Rubén Dri explica el fenómeno de tales símbolos en el marco de la elaboración de una conciencia de los sectores populares sobre su historia y su cultura, a través de los arquetipos que les permiten proyectarse como sujetos: he aquí “un momento fundamental” en su identidad (Dri, 2005; 43-44).

Este tipo de celebraciones se han extendido por el país con características uniformes, y no es difícil advertir en ellas una especie de sublimación de la saga gauchesca. Aunque el mito tiene una naturaleza diferente a la lógica de la historia, el culto a los matreros rebeldes marca una sucesión de hitos geográficos e históricos, y es sin duda otra prueba de la importancia y la persistencia de los “buenos bandidos” en la tradición popular.

Mitos cuyanos

El culto de la Difunta Correa, que desde San Juan llegó a ser uno de los más difundidos en el país, proviene de la época de las guerras montoneras. Es el caso de una mujer que cayó exhausta en la travesía cuando iba en busca de su esposo preso y fue hallada amamantando a su niño después de muerta, en la quebrada de Vallecito donde hoy se levanta su santuario principal.

Las versiones contradictorias que circularon sobre el contexto histórico del episodio son parte de la pugna entre la tradición federal y la unitaria o liberal. Algunos relatos tergiversaron los hechos afirmando que el compañero de la difunta había sido capturado por los montoneros. Lo cierto es que Deolinda Correa y su hermana estaban casadas con dos hermanos de apellido Bustos, sobrinos del gobernador y caudillo federal cordobés Juan Bautista Bustos. Uno de ellos fue ministro del gobierno también federal de Echegaray en San Juan, y lo asesinaron en prisión en 1830. El otro, el esposo de Deolinda, habría sido apresado en Valle Fértil por los unitarios cuando en 1841 el ejército de Aráoz de Lamadrid invadió la provincia para atacar al caudillo Benavídez (Chertudi y Newbery, 1966-1967: 95-178, Videla, 1992; Campbell, 1975).

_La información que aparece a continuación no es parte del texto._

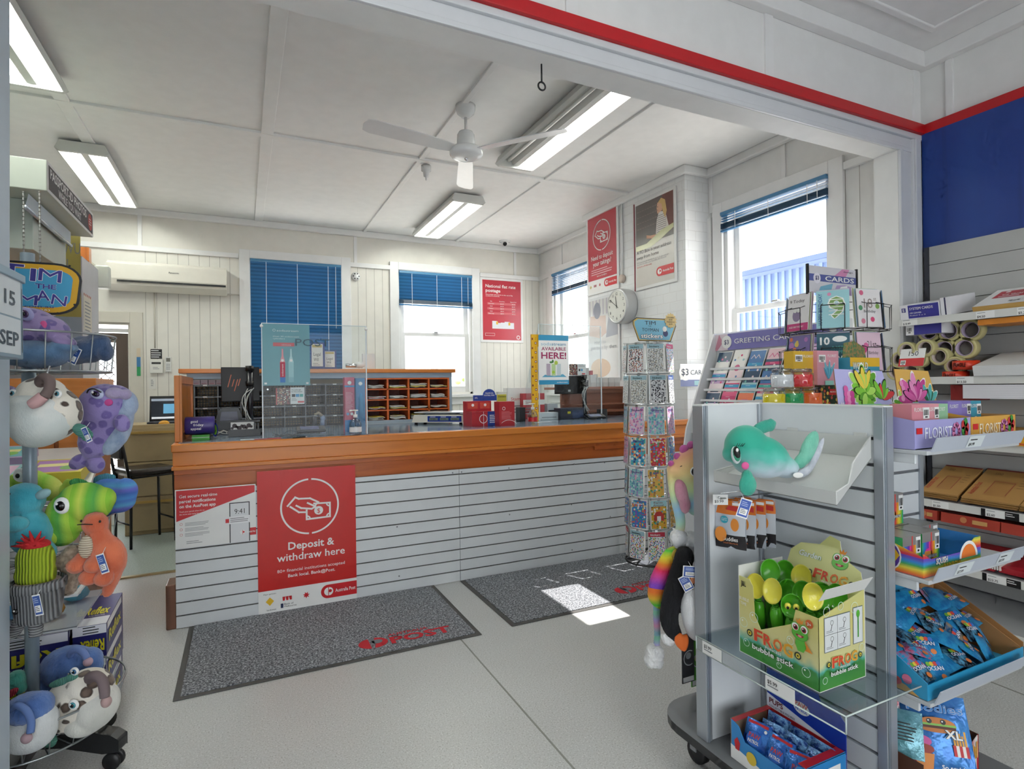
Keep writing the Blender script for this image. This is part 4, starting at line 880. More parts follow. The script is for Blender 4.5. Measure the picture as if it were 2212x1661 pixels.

En un tiempo y en una región próxima andaba José Dolores Córdoba, aquel ladrón querido por los pobres que cayó en una celada de la policía. Se cree que nació en 1805. Lo mataron el 2 de noviembre de 1858, cuando iba al rancho donde estaba su compañera, en un paraje del departamento de Pocitos que hoy es parte de la localidad de Rawson, contigua a la capital de la provincia.

En el viejo “Callejón de Dolores”, ahora una calle pavimentada que lleva su nombre por disposición municipal, se erigió un templo profusamente adornado que es el centro de peregrinaje. La “Unión Promesantes de José Dolores”, en una postal que muestra su imagen a caballo, expresa que “sacrificó su vida en aras de los humildes” y transcribe una oración donde se suplica a Dios “le concedas un lugar en compañía de tus santos”. Los estudiantes también lo veneran y le piden ayuda en vísperas de exámenes (Coluccio, 1986: 90-91; Chertudi y Newbery, 1966-67: 129; ref. al autor de Miguel Ángel Fernández y relatos de los lugareños, 1995). Es sugestivo que lo mataran una semana después de la ejecución de Benavídez, pero no se conocen otros datos que lo vinculen con las convulsiones políticas de aquellos días.

En el oeste de San Juan, al pie de los Andes, entre los jinetes pastores que siguen frecuentando el escarpado trayecto de ida y vuelta a Chile, se forjó otra leyenda alrededor del gaucho Donoso. Fue éste un bandido de la cordillera ejecutado por la policía después de una serie de robos y crímenes que le dieron celebridad en la primera mitad del siglo XIX. Aunque no fue santificado y tampoco se trata de un “buen bandido”, sino más bien al contrario, un sujeto temible por su crueldad, del que cuentan que acumuló y escondió un tesoro con el producto de sus fechorías, su imagen pervive como símbolo de contestación a la legalidad estatal, una afirmación de la rebeldía potencial de la clase de los baqueanos y una advertencia de su señorío en un espacio fronterizo con el país vecino (Escolar, 1998).

La memoria de Martina Chapanay no revistió carácter milagroso, y es claro que no podía entrar en esta esfera pues no murió victimada por la autoridad. En cuanto a Santos Guayama, en pagos mendocinos surgió una forma de culto peculiar para eludir la represión oficial, identificándolo solapadamente con San Roque (ref. al autor de Rolando Concatti, quien menciona el caso en su novela “El tiempo diablo del Santo Guayana”, 2003).

Cabe preguntar por qué no suscitaron un mito de ese tipo otras muertes trágicas que sin duda impresionaron a las masas rurales, por ejemplo las ejecuciones alevosas de Nazario Benavídez o el Chacho Peñaloza. Sin descartar la incidencia de factores casuales, todo indica que la relevancia pública de estos hombres los situaba en un plano distinto del imaginario social. El fenómeno espontáneo de canonización se centra siempre en figuras menos notorias, como si tales creencias jugaran un papel compensatorio, rescatando del olvido a los héroes más humildes.